Two things of note: first, what could 'some surprising ones' refer to? Is Carter hinting at some undisclosed 'black' weapons program?

Second, note the reference to runway repair. As Carter says, it's a mundane topic, but it indicates that the Pentagon is taking seriously the threat of Chinese ballistic missile strikes on US air bases in the region. There has long been a lively debate among strategists about the possibility that a regional skirmish — say over the South China Sea or Taiwan — could escalate quickly if China were to attack US bases in the region. It's a scenario that raises some scary questions: how could the US tell whether incoming missiles had conventional or nuclear warheads? Would Washington respond by attacking bases on the Chinese mainland?
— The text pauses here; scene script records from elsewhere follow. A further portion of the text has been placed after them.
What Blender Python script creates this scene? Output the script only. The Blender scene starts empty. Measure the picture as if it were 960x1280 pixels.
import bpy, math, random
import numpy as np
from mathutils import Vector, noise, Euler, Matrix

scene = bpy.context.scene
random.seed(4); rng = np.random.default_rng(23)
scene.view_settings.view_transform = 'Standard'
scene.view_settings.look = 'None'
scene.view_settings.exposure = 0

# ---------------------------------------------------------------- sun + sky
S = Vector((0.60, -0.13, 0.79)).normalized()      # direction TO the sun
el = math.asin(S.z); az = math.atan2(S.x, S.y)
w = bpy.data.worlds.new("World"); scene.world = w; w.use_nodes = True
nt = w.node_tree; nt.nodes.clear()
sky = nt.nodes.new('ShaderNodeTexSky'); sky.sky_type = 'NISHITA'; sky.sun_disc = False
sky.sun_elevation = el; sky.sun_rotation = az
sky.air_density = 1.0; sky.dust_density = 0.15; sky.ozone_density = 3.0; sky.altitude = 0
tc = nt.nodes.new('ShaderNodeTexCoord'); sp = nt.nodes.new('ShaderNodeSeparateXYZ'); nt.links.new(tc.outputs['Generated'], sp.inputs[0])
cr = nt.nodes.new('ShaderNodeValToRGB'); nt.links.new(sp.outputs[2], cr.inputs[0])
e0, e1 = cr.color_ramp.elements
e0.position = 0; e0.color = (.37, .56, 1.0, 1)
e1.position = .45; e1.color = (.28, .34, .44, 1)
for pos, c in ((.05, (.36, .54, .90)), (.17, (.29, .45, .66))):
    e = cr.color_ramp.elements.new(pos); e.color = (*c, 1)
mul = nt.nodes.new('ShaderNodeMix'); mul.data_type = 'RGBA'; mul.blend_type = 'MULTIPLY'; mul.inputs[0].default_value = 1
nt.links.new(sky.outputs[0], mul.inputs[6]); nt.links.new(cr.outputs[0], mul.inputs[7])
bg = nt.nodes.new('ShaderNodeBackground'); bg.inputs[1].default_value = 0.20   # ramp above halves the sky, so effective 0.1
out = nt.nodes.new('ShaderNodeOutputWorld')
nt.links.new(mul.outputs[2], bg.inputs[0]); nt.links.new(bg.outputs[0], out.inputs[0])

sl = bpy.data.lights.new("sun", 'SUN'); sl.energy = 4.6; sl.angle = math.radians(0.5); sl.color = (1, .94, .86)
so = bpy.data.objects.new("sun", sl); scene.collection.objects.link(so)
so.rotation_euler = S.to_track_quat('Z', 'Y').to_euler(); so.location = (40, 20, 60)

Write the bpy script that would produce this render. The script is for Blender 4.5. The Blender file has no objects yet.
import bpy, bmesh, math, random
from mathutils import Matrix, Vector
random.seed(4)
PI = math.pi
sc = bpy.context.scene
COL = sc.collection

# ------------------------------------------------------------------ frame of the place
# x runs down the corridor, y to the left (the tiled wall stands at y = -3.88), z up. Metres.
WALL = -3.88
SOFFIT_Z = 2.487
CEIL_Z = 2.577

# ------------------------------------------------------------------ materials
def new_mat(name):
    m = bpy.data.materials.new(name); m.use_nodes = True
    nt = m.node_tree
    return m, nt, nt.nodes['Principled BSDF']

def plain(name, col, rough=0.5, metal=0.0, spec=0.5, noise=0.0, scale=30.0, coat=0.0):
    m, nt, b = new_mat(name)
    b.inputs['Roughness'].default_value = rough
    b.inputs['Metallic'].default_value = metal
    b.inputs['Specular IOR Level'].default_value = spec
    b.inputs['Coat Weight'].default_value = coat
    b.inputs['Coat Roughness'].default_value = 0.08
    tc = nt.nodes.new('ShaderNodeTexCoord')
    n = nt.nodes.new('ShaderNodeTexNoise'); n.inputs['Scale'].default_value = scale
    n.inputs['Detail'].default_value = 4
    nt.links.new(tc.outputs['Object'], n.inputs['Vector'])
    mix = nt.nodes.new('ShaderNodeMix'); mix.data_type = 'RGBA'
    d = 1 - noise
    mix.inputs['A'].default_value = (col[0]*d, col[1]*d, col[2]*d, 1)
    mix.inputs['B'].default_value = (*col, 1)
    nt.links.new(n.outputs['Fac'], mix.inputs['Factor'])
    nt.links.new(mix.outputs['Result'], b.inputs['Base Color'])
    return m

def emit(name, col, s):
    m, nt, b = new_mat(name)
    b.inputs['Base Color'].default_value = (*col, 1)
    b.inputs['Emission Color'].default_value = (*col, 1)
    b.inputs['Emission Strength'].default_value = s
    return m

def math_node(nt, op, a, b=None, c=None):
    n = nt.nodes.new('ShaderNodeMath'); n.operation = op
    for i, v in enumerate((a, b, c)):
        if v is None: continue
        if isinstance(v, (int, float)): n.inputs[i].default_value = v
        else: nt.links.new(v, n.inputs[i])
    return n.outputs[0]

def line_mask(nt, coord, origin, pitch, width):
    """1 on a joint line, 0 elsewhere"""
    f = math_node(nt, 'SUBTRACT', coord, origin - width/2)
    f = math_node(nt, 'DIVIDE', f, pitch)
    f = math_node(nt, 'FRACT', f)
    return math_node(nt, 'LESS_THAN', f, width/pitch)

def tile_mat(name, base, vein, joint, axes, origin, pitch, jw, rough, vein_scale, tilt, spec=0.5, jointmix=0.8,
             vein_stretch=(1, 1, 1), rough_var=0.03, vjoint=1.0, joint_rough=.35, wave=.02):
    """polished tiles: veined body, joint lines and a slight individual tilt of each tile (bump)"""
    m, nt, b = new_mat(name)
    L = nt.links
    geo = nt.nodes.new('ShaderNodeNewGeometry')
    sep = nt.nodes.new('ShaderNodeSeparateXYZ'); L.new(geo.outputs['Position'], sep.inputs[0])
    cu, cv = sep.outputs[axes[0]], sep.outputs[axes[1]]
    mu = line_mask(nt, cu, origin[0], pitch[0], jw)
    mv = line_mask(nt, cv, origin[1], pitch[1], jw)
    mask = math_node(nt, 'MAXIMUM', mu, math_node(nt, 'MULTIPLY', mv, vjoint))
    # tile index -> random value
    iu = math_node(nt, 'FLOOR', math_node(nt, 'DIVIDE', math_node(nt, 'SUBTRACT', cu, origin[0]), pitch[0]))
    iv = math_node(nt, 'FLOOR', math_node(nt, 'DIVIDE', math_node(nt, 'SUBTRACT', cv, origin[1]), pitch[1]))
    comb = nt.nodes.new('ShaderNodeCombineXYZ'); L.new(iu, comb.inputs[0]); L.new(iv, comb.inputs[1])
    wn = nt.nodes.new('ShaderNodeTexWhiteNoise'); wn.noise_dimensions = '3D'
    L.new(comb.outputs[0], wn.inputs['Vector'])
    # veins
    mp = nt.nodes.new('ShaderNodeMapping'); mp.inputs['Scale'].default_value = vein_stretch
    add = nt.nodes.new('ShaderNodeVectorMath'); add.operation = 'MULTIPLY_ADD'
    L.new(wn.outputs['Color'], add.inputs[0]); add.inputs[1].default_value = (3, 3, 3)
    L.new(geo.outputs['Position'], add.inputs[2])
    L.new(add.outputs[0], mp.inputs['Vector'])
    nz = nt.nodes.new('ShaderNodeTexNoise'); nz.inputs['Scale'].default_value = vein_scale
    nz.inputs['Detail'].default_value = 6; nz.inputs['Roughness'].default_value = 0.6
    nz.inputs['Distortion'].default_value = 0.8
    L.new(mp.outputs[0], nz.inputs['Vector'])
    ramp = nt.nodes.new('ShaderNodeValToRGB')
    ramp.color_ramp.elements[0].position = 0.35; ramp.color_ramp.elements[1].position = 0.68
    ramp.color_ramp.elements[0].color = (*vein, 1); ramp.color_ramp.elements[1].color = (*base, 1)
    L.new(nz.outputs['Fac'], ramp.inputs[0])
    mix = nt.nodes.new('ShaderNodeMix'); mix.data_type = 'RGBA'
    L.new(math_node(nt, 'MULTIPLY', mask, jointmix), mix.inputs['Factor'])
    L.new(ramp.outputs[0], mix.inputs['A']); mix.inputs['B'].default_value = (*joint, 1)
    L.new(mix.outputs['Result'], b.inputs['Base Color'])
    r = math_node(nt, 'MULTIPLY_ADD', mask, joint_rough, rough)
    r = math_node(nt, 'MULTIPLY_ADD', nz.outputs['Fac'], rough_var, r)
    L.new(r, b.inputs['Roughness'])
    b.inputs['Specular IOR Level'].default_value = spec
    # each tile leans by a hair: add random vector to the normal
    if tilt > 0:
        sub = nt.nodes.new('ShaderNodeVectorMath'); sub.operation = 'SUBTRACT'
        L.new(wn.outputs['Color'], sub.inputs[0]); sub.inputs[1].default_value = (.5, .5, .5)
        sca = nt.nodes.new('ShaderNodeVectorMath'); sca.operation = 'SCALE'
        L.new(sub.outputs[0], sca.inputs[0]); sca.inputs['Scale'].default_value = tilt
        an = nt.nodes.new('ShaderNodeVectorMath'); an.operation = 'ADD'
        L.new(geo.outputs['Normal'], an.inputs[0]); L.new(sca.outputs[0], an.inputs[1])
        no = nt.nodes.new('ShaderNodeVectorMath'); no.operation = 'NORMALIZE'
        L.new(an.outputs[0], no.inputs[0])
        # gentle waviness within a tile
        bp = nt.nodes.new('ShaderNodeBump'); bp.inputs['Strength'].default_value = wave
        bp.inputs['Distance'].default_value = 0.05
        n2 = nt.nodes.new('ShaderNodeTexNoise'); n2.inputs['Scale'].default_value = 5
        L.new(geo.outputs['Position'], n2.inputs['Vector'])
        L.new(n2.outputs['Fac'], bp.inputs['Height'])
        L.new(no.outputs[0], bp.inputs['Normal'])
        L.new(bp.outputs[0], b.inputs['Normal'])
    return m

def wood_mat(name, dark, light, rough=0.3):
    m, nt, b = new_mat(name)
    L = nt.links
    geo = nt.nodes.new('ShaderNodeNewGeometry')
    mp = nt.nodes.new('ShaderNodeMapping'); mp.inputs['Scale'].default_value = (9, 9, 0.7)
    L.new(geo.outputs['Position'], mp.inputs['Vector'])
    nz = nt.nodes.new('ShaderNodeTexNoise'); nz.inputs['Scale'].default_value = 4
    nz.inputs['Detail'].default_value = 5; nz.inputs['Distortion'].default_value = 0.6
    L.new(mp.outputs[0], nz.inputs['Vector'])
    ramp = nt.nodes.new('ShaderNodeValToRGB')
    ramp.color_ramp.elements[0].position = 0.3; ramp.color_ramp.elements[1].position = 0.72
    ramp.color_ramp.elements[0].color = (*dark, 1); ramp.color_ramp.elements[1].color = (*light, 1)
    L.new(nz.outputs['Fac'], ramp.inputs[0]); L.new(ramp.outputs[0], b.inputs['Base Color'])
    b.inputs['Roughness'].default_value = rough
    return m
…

Would Beijing in turn take this as a provocation that would justify counter-strikes on the continental US? In the event of heightened regional tension, would the US be better off pre-emptively hitting Chinese missile sites in order to protect its bases?

Carter's reference to runway repair suggests a few things. First, it could be an indicator that the US accepts it will be too difficult to protect its air bases from missile strikes with missile-defence systems alone. The numbers just don't stack up, so America needs to supplement its 'active' defences (missiles to take out incoming missiles) with 'passive' measures such as rapid runway repair.

Second, it might indicate that the US wants the flexibility to not respond to Chinese strikes on its bases with counter-strikes on Chinese territory. If the US can instead blunt such strikes by rapidly returning its facilities to working order, it can avoid taking action that might escalate a regional skirmish to a world war.

These seem like lurid military fantasies, and it's true that the chances of US-China relations deteriorating to this point are remote. But it is fair to say that they are less remote than they were a decade ago. Moreover, if China's aim is to erode America's military preeminence in the region, and if America's aim is  to resist that erosion, then the two countries have incompatible goals. Carter says he rejects 'zero-sum thinking that China’s gain is our loss', but in this case, zero-sum thinking seems hard to avoid.